Problem Statement
Our product pages have become significantly better at educating customers on what they are buying. Features like Designed For help users understand quickly who a product is built for and what it does.
But there is a layer of context that sits beyond the individual product: the collection it belongs to. Each Gymshark collection has its own campaign identity, a visual world, a set of USPs that make it distinct. And for a large proportion of customers arriving directly from social or search, that world is entirely invisible.
They land mid-funnel. No browse, no collection context. Just a product, with nothing around it. We were asking them to make a decision without the full picture.
"A customer landing on a Vital PDP from TikTok has no idea they are looking at one of our most considered, story-driven collections. That context lives elsewhere. It should live here too."
Hypothesis
IF — we surface the Collection Card on our Collection PDPs, giving customers immediate visibility of the collection USPs and campaign identity.
THEN — we will see an increase in Add-To-Cart Rate, Conversion Rate, and Average Order Value across tested collections.
BECAUSE — the user can see the Collection USPs quickly, understand what they are buying into, and make a more informed, confident purchase decision.
The Feature
The Collection Card is deliberately restrained. It is not a second product page or a deep-dive into the collection. It is a window — designed to educate just enough, and entice the user to explore further.
Creative Media Asset 
Campaign imagery or video pulled directly from the collection's visual identity. The card takes on the full look and feel of that campaign — not a generic UI component, but a dynamic creative surface that changes with each collection drop.
Collection Title 
Immediately tells the user which collection they are looking at and anchors the product in a broader world. For a customer who arrived cold from search or social, this is often the first moment of recognition.
USP Description
 A brief, punchy description of the collection's core value propositions, written to educate and excite rather than to sell. Enough to make the user curious. Not so much that they feel lectured. One tap takes them to explore the full collection.
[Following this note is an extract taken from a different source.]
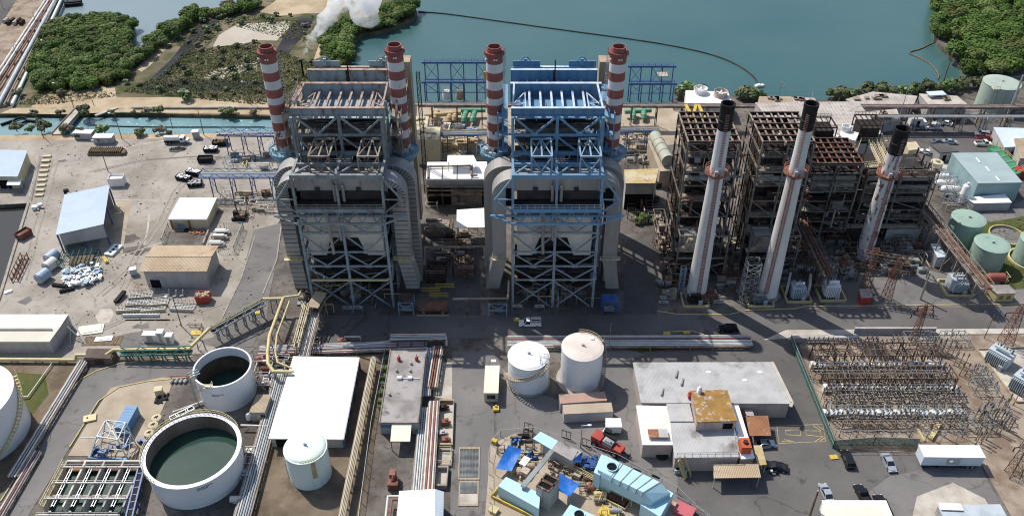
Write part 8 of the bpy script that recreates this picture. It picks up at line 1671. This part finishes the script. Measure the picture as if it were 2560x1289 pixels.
for i,(x,y,tx)in enumerate(((869,780,'EPC'),(893,779,'EPC'),(1291,776,'EPC'),(1347,776,'EPC'),(1655,766,'EPC'),(1793,765,'EPC'))):
 c=P(x,y);t=T('sign_board','white lettered sign on a fence panel at the boiler front, %s from the left'%('first','second','third','fourth','fifth','last')[i],'sign',c,'sign boards');MB().box((c[0],c[1],1.5),(2.2,.06,1.0)).build('board',wallg,t);q=MB();[q.bar((c[0]+s,c[1],0),(c[0]+s,c[1],2.1),.1)for s in(-1.3,1.3)];q.build('post',galv,t)
 cu=bpy.data.curves.new('letters','FONT');cu.body=tx;cu.size=.8;cu.align_x='CENTER';cu.extrude=.02;cu.materials.append(black);o=bpy.data.objects.new('tmp',cu);COL.objects.link(o);me=bpy.data.meshes.new_from_object(o.evaluated_get(bpy.context.evaluated_depsgraph_get()));bpy.data.objects.remove(o);o=bpy.data.objects.new('letters',me);COL.objects.link(o);o.parent=t;o.location=(0,-.06,1.2);o.rotation_euler=(pi/2,0,0)
g=random.Random(44)
for x,y,w,d,hh,m,lb in((1690,690,5,8,4,rustd,'rusty pump house at the left foot of the first rusty boiler'),(1768,748,4,4,1.6,rustr,'red-brown pump cluster in a yellow bund right of the first smokestack'),(1662,742,2,1.6,2,wallg,'small grey panel left of the first smokestack'),(1876,742,3.4,4,1.4,rustr,'rusty valve cluster left of the middle smokestack'),(2110,690,4,4,2.6,greys,'grey equipment block left of the portal tower'),(2270,655,5,4,2,greys,'grey equipment block right of the flaking smokestack'),(2120,640,5,5,3,darkc,'dark pump block left of the flaking smokestack'),(2250,620,5,3,3,rustl,'weathered block right of the flaking smokestack'),(1780,660,6,4,4,rustd,'dark rusty block right of the first smokestack'),(1650,600,3,16,5,rustl,'long weathered gallery of rusty steps left of the first rusty boiler'),(2030,610,5,5,2.4,rustl,'weathered block beneath the first rusty trestle'),(1950,660,5,5,3,rustd,'dark rusty block right of the middle smokestack')):
 c=P(x,y);t=T('rusty_equipment',lb,'machinery',c);q=MB()
 for xx in(-w/2,w/2):
  for yy in(-d/2,0,d/2):q.bar((c[0]+xx,c[1]+yy,0),(c[0]+xx,c[1]+yy,hh),.14)
 for z in(hh*.5,hh):[q.bar((c[0]-w/2,c[1]+yy,z),(c[0]+w/2,c[1]+yy,z),.12)for yy in(-d/2,0,d/2)];[q.bar((c[0]+xx,c[1]-d/2,z),(c[0]+xx,c[1]+d/2,z),.12)for xx in(-w/2,w/2)]
 q.build('frame',rustl,t);q=MB();[q.box((c[0]+g.uniform(-w/2.6,w/2.6),c[1]+g.uniform(-d/2.6,d/2.6),hh*g.uniform(.1,.8)),(g.uniform(.6,1.8),g.uniform(.6,1.6),g.uniform(.5,1.6)))for _ in range(14)];q.build('machines',m,t);q=MB();[q.tube((c[0]+g.uniform(-w/2,w/2),c[1]+g.uniform(-d/2,d/2),.2),(c[0]+g.uniform(-w/2,w/2),c[1]+g.uniform(-d/2,d/2),hh*g.uniform(.5,1.1)),.1,6)for _ in range(10)];q.build('pipes',rust,t)
for x,y,r_,h_,lb in((1735,640,4.6,5,'round grey concrete cistern behind the foot of the first smokestack'),(1912,640,4.0,5,'round grey concrete cistern behind the middle smokestack')):c=P(x,y);t=T('cistern',lb,'cistern',c);q=MB();q.lathe(c,[(r_,0),(r_,h_),(.01,h_+.05)],28);q.build('wall',caseg,t);MB().lathe(c,[(r_+.1,h_-.3),(r_+.1,h_+.1),(r_-.1,h_+.1)],28).build('rim',padw,t)
# -- causeway, canal bridge, bay
for i,(xa,xb,r,m,lb)in enumerate(((-26,112,.45,pipew,'white pipeline on the causeway, farthest left of the bundle'),(-14,120,.45,pipew,'white pipeline on the causeway, second of the bundle'),(4,128,.3,piper,'thin red-brown pipeline on the causeway'),(24,136,.7,pipeb,'thick bluish pipeline on the causeway'),(38,141,.3,rustl,'thin brown pipeline on the causeway right of the thick bluish one'),(58,151,.6,tankl,'pale green pipeline along the right side of the causeway'))):
 a,b=P(xa-60 if i<3 else xa-30,300 if i<3 else 262,1),P(xb,0,1);d=lerp(a,b,1.35);t=T('causeway_pipeline',lb,'pipeline',(a[0],a[1],0),'pipelines on the causeway');MB().tube(a,d,r,10).build('pipe',m,t,True);q=MB()
 for k in range(14):e=lerp(a,d,k/14+.02);q.bb(e[0]-.5,e[0]+.5,e[1]-.2,e[1]+.2,0,1-r*.6)
 q.build('sleepers',conc,t)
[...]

"The job of the card is not to tell the whole story. It is to make the user want to find out more."
Design Process
The most important design decision was not what the card contains, but how it looks. The brief was clear: this should feel like an extension of the campaign, not a UI overlay on top of it.
Campaign Identity Alignment
We worked closely with the Creative team to ensure the card inherits the full visual identity of each collection's campaign. Whether it is the bold energy of Adapt Animal or the detail-built, worn-for-the-work world of Gymshark x CBUM, the card adapts to feel native to that collection rather than generic. Campaign colours, photography treatment, and video direction all feed directly into the component.
Content Strategy
Working with the Content team to define what the USP description should and should not do. The brief was to distil an entire collection into two or three lines that educate without overwhelming. Every word earns its place. The tone matches the campaign rather than defaulting to product copy conventions.
Collections Tested
The test ran across six collections to ensure the card worked across different campaign styles, visual treatments, and customer demographics: Adapt Animal Whitney, Carlos Belcast, Minimal Sports Bra, Running Elite, Everyday Seamless, and Conditioning Club. Each required the component to feel genuinely different while remaining structurally consistent.
Engineering & Scalability
Working with Engineering to build a component that could dynamically adapt to campaign assets across collections and markets at scale. The card needed to feel handcrafted for each collection while being technically systematic — pulling in creative assets, colours, and copy from a structured content model rather than requiring manual implementation per collection.
Results
The test returned a mixed but encouraging result. The feature showed no meaningful impact on add-to-cart behaviour, but a statistically supported uplift in overall conversion — suggesting that surfacing collection-level context helps customers commit to a purchase even if it does not change their initial intent to add.
Summary
The PDP is not the end of the journey. It is a starting point. The Collection Card gives customers a reason to go deeper — into the world, the story, the collection. That is the design goal. And the data says it is working.